Herkunft: Rußland (Wolga- u. Schwarzmeer)
Beruf: Dichter
* 1. Januar 1938 in Pawlow-Posad, Gebiet Moskau

Robert Weber kam als Kind während des Krieges hinter den Ural in die Altai-Region. Die Jugend verbrachte er in Karabanowo im Gebiet Wladimir, wo er die Mittelschule abschloss und dann ein Jahr lang als Elektriker arbeitete. Das anschließende Studium an der 1. Moskauer Medizinischen Hochschule gab er nach drei Jahren auf. Nach einem neuerlichen Intermezzo als Arbeiter in einem Industriewerk in Tscheljabinsk im östlichen Ural konnte Weber von 1961 bis 1966 erneut ein Studium in Moskau, das der Anglistik und Germanistik an der Maurice-Thorez-Hochschule, absolvieren, und diesmal beendete er es mit einem Abschluss. Als Fremdsprachenlehrer arbeitend galt er mit seinen Gedichten als der „modernste“ unter den russlanddeutschen Poeten und als eine der letzten Hoffnungen der nicht ausgewanderten russlanddeutschen Literatur – neben Hugo Wormsbecher, seinem gleichaltrigen Moskauer Schriftstellerkollegen, und Herold Belger, seinem um vier Jahre älteren Kollegen aus Alma-Ata. Im Jahre 2000 jedoch wanderte auch Robert Weber aus, und er hat nach einer langen Schreibkrise erst 2007 wieder zu veröffentlichen begonnen. Heute lebt er als freier Schriftsteller und Übersetzer in Augsburg.

Ein lyrischer Klang schwingt immer mit bei Robert Weber, so auch in Reise in die Erinnerungvon 1994, erschienen in der AnthologieWo bist du Vater?im Raduga Verlag Moskau. Hier wird dem Leser eine fast repräsentative russlanddeutsche Kriegskindheit vor Augen geführt. Der Protagonist – ein Alter Ego Webers – unternimmt als Sonderkorrespondent seiner Zeitung eine Dienstfahrt in eine entfernte Sowchose. Unterwegs kommt er an den Stationen vorbei, die er als Kind mit seiner Mutter und seinen Geschwistern zurückgelegt hatte, um den Vater abzuholen, der 1946 aus der Zwangsarbeit aus Kotlas an der nördlichen Dwina im hohen Norden nach Westsibirien zu seiner deportierten Familie entlassen worden war.

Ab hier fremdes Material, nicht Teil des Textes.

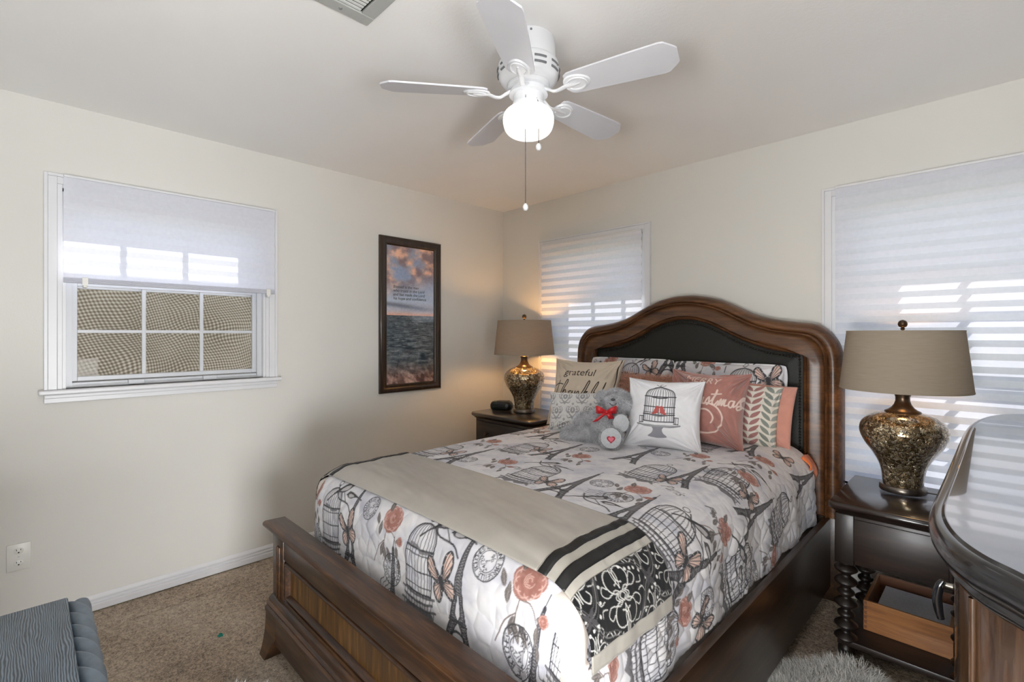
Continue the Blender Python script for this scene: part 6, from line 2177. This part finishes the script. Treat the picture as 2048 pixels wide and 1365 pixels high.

Die sonst in der russlanddeutschen Literatur so beliebte lineare Erzählweise verlassend gelingt es Weber, Erinnerungsverschränkungen zu gestalten, die die Zeitebenen zum Teil aufheben. Durch das Einfügen lyrischer Texte – seien es Gedichte von Welemir Chlebnikow, die vorgelesen werden (ohne dass sie der Hauptheld wegen ihrer Modernität richtig versteht) oder eigene Gedichte – enthält dieser Text stellenweise eine schwebende Leichtigkeit, die ihn zur lyrischen Prosa werden lässt.

In dieser Einnerungscollage taucht im Verbannungsdorf der immer gut gelaunte Landstreicher Mitroschka auf, ein Dorflehrer, der entlassen wurde, weil er den Kindern aus dem Evangelium vorgelesen hatte. Nachdem Mitroschka sich als Verladearbeiter bei der Eisenbahn dem Trunk ergeben hatte, war er sogar eine Zeitlang in einer Irrenanstalt eingesperrt worden. Auch nach der Entlassung hielt man ihn für einen „stillen Wahnsinnnigen“.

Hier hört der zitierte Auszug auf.